La mezcla es temor y compasión: la familia del marero generalmente rechaza la situación y busca mecanismos para facilitar la reintegración de sus parientes, en correspondencia con la analista hondureña Julieta Castellanos.
Cosa distinta es la relación policía, comunidad y pandilla. En Guatemala, El Salvador y Honduras, los gobiernos optaron por la política de mano dura: represión policial y endurecimiento de las penas.
Tales políticas crearon serios problemas en una región donde el aparato de justicia penal es considerado por observadores internos y externos como ineficiente, poco respetuoso de los derechos humanos y con serios problemas de corrupción.
El estudio demuestra un sentimiento bastante generalizado de insatisfacción con la policía, mientras esta cree que la corrupción en sus filas limita la capacidad de la institución para actuar de forma efectiva contra las que llama bandas delincuenciales.
La pandilla tiende a amplificar y favorecer una participación mayor de los jóvenes en la delincuencia, opinan directivos policiales, aunque también existen evidencias de que sus miembros cometen menos delitos de los que el imaginario popular les atribuye.

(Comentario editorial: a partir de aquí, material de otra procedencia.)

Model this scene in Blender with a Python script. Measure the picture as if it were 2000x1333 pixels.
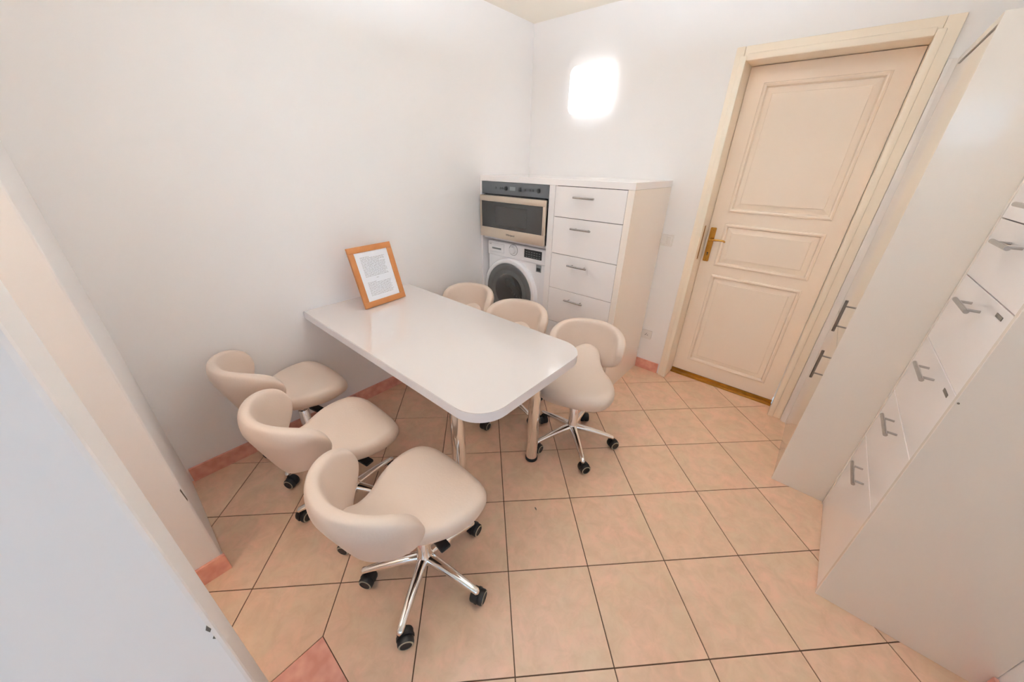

Ello obliga a buscar desde el punto de vista sociológico el redimensionamiento de otras facetas del funcionamiento de las maras, más allá del crimen y el delito que atrae a jóvenes con una mayor propensión a la realización de actos delictivos.
Entre los delitos más comunes cometidos por los pandillero están el robo y el escándalo público: en Guatemala (60 por ciento), en El Salvador y en Honduras (55) y el asesinato e intento de asesinato en Guatemala (12), en El Salvador (24) y en Honduras (28).
Los mareros, ex mareros y mareras también tienen ingresos por trabajo legal, en Guatemala (54 por ciento), en El Salvador (66) y en Honduras (32 por ciento), informó Demoscopia.
Algo olvidan muchos: antes que mareros y pandilleros, estos jóvenes fueron niñas y niños y por eso cabría preguntarse cuándo ocurrió su conversión y la ruptura con los patrones de convivencia social aceptados tradicionalmente.
No obstante, casi siempre la mayoría coincide en que las políticas de Mano dura, Super mano dura y Cero tolerancia, fueron un absoluto fracaso porque atacaron el efecto y como resultado, las maras y los pandilleros se refundaron, se reestructuraron, más verticales, más violentas, más cohesionadas.
Pero los consultores rescataron un dato esperanzador y es que todo parece indicar que las familias y la comunidad mantienen una alta disposición a apoyar iniciativas para atender la problemática.
Más, ello será poco sin la urgente acción del Estado y una constante reconversión del discurso en los medios de difusión, los cuales aportaron bastante en el proceso de criminalización de la milenaria masa de niños, adolescentes y jóvenes, vinculados a las pandillas.